Tuesday, January 18, 2011

Study Suggests U.S. Colleges Fail to Challenge Undergrads

From this week's issue of Education Week we read:

When you pay thousands of dollars for a college education, you expect to learn something in return. Right? Well, you may be disappointed to hear what's happening—or not—on college campuses according to a new study out today.

The Social Science Research Council (SSRC) just released a report, Improving Undergraduate Learning: Findings and Policy Recommendations from the College Learning Assessment Longitudinal Study, and a book discussing the study's results, Academically Adrift: Limited Learning on College Campuses.

The study—the first large-scale national survey of its kind—is based on an analysis of about 2,300 undergraduates at 24 four-year institutions to measure students' learning and study habits.

Traditional-age college freshmen from schools varying in size, selectivity, and missions, from liberal arts colleges to large research institutions, were contacted in the fall of 2005, in 2007 during their sophomore year, and again in the spring of 2009 to take a survey and the College Learning Assessment.
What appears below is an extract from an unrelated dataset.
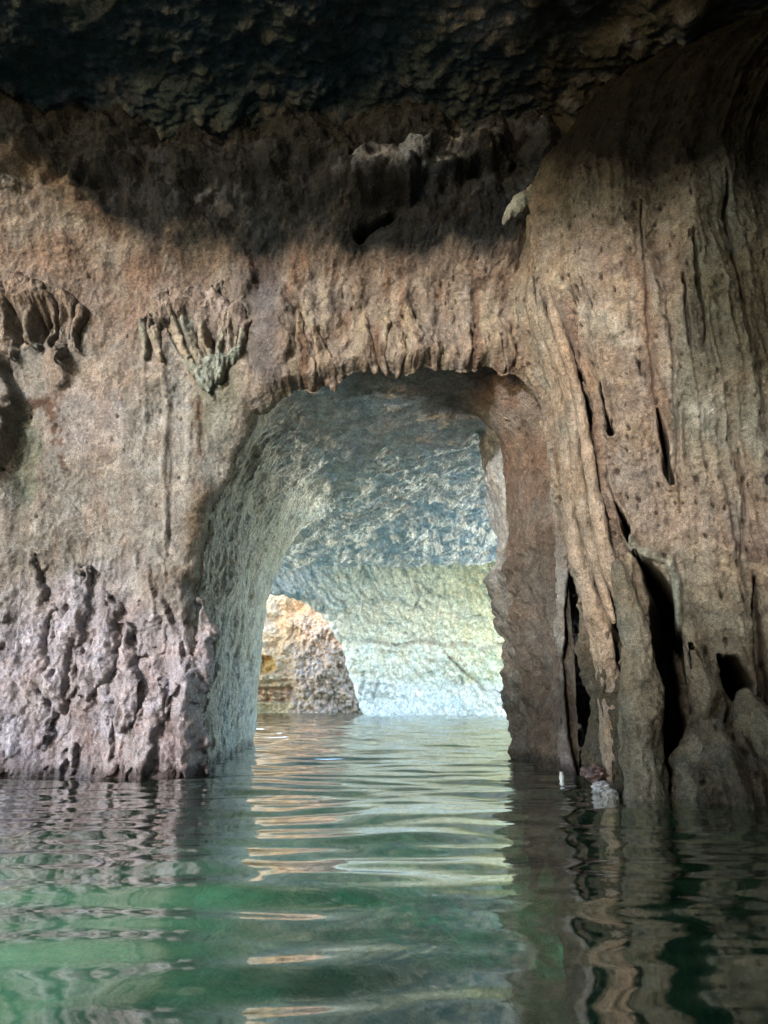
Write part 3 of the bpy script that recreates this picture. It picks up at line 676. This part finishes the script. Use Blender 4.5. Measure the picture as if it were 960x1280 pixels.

The CLA measures general competencies, such as critical thinking, analytical reasoning, and written communication. It included three, open-ended prompts. Students used background documents to respond to a real-world scenario and solve a dilemma. (For more detail about the CLA, go here.)

Among the study's findings:

• 45 percent of students had no significant gains in critical thinking, complex reasoning, and written communication during the first two years of college; 36 percent demonstrated no significant gains in those area over four years of college.

• 50 percent of students did not take a course requiring more than 20 pages of writing during a typical semester, and one-third did not take a course requiring at least 40 pages of reading per week, according to survey results.

• On average, students spent 12 hours per week studying (one-third of that with peers), and they met with their professors outside of the classroom on average once a month.

To find out what all this means, the author spoke with one of the authors of the research, Richard Arum, a professor of sociology and education at New York University and program director of education research for the SSRC.

Arum said he was surprised to find that large numbers of students were being exposed to such modest levels of academic rigor.

Instead of placing a high priority on learning, he said, colleges value generating new knowledge, advancing science in the field, and using higher education to improve economic competitiveness. Administrators are focused on the financial bottom line, institutional rankings, and getting top researchers and endowment dollars, he said.

"Across the board, you don't see a great focus on traditional core mission—undergraduate learning," Arum said.

When freshman were interviewed for the study, they often said they were were surprised at how easy college was.